Mundurowi przynajmniej raz na dobę sprawdzają, czy osoby wskazane przez inspektora sanitarnego stosują się do zasad kwarantanny i pozostają w miejscu odizolowania. Aktualnie w sprawdzeniu pomagają nam suwalscy strażnicy miejscy. Przypominamy, że osoby sprawdzające poprawność warunków kwarantanny są zawsze umundurowane, a kontrole odbywają się pośrednio poprzez połączenie telefoniczne. W trakcie kontroli mundurowi pytają o stan zdrowia oraz ewentualne potrzeby osób objętych kwarantanną. Informacje te niezwłocznie są przesyłane do właściwych służb.
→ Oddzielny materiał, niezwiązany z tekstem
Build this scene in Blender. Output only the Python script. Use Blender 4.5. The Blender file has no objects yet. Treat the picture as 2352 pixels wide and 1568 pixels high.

Zdarzają się jednak przypadki łamania kwarantanny. Przykładowo w środę (25.03) policjanci w województwie podlaskim sprawdzili ponad 3300 osób odbywających kwarantannę domową i stwierdzili 9 przypadków jej łamania. Takie sytuacje miały miejsce w powiecie białostockim, suwalskim, hajnowskim, siemiatyckim i augustowskim. W związku z tym prowadzone są czynności wyjaśniające.
W niektórych przypadkach mundurowi podają więcej szczegółów dotyczących niestosowania się do kwarantanny. I tak w tym tygodniu w powiecie sokólskim podczas sprawdzenia okazało się, że mężczyzna który powinien odbywać kwarantannę pracuje w polu, a w powiecie wysokomazowieckim dwie osoby wyszły na zakupy. Z kolei w Białymstoku jedna osoba zdecydowała się na wyjazd do innej miejscowości, a drugiej nie było podczas kontroli w miejscu zamieszkania, gdyż akurat postanowiła wyjść na świeże powietrze, aby zapalić.
Policjanci apelują o rozsądek. Jeśli jesteśmy objęci kwarantanną, to mamy obowiązek być w miejscu kwarantanny. Za opuszczenie miejsca kwarantanny grozi bardzo wysoka grzywna.